Net sales revenues from the remaining operations in 2014 amounted to EUR 215.4 m and have decreased by EUR 3.7 m (1.7%) compared to the previous year. In the domestic market the Laško Group generated EUR 176.9 m of net sales revenues, which is EUR 10.3 m (5.14%) less than in 2013. The net revenues from sales in foreign markets amounted to EUR 38.5 m and have increased by EUR 6.6 m (20.9%) compared to the previous year.

Operating expenses from the remaining operations, which amounted to EUR 202.6 m, have decreased by EUR 9.3 m (4.4%) compared to 2013.

In the 2014 business year the Laško Group generated EBIT of EUR 15.4 m and EBITDA of EUR 26.9 m.

Normalised operating profits, increased by one-time business events amounted to EUR 26.6 m, while the normalised EBITDA amounted to EUR 38.2 m.

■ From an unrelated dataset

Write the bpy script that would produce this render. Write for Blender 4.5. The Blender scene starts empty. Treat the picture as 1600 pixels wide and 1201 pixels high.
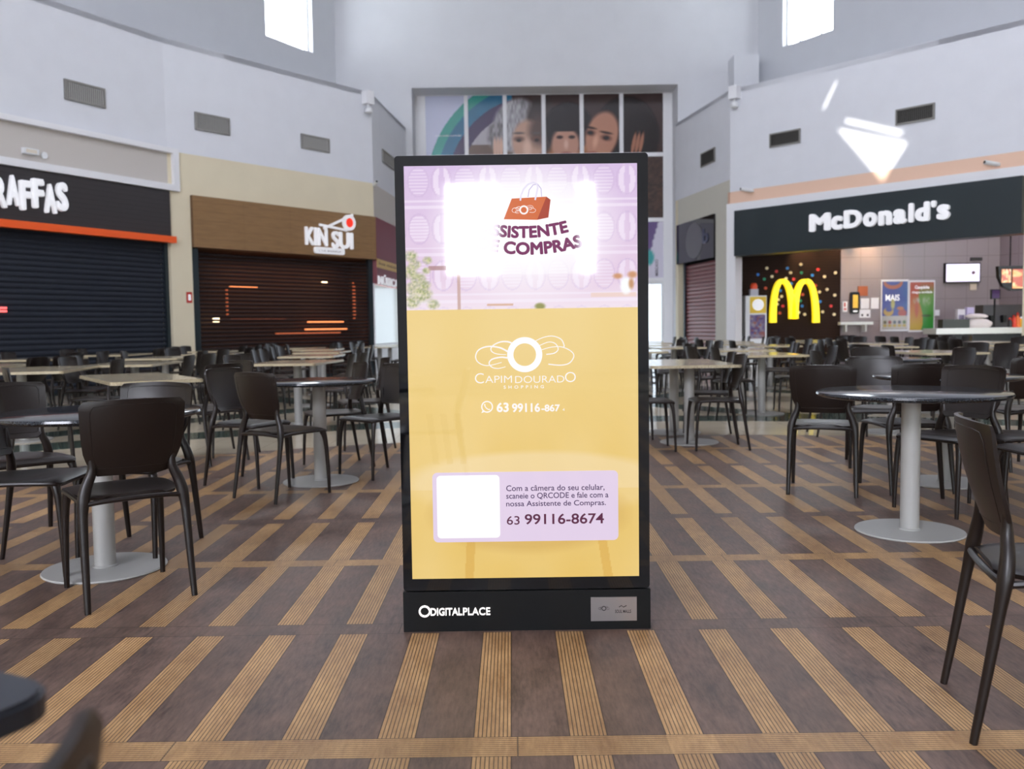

The financial revenues of the Laško Group from the remaining operations in 2014 amounted to EUR 3.6 m. Financial expenses of the Laško Group in 2014 amounted to EUR 18.3 m and exceeded financial revenues by EUR 14.6 m.

The Laško Group generated net profits in the amount of EUR 1.7 m from suspended operations, while suspended operations in 2013 generated a loss in the amount of EUR 6.2 m.

In 2014 the Laško Group generated accounting period net profits in the amount of EUR 3.7 m, while it generated a net loss in the amount of EUR 30.2 m in 2013.

More details on the 2014 operations of the Target Company are available in the Annual Report of the Laško Group and Pivovarna Laško, d.d., on Pivovarna Laško, d.d. (www.lasko-pivo.si) and Ljubljana Stock Exchange, d.d. (SEOnet) websites.

The audited book value of the share of Pivovarna Laško, d.d. as of 31 December 2014 according to International Financial Reporting Standards amounted to EUR 6.64. The market value of the share at the end of 2014 amounted to EUR 23.50.

This opinion will be published on the Pivovarna Laško, d.d. website (www.pivo-lasko.si) from 24 November 2015 for a minimum period of 5 years.

 

Laško, 24 November 2015

Management Board of Pivovarna Laško, d.d.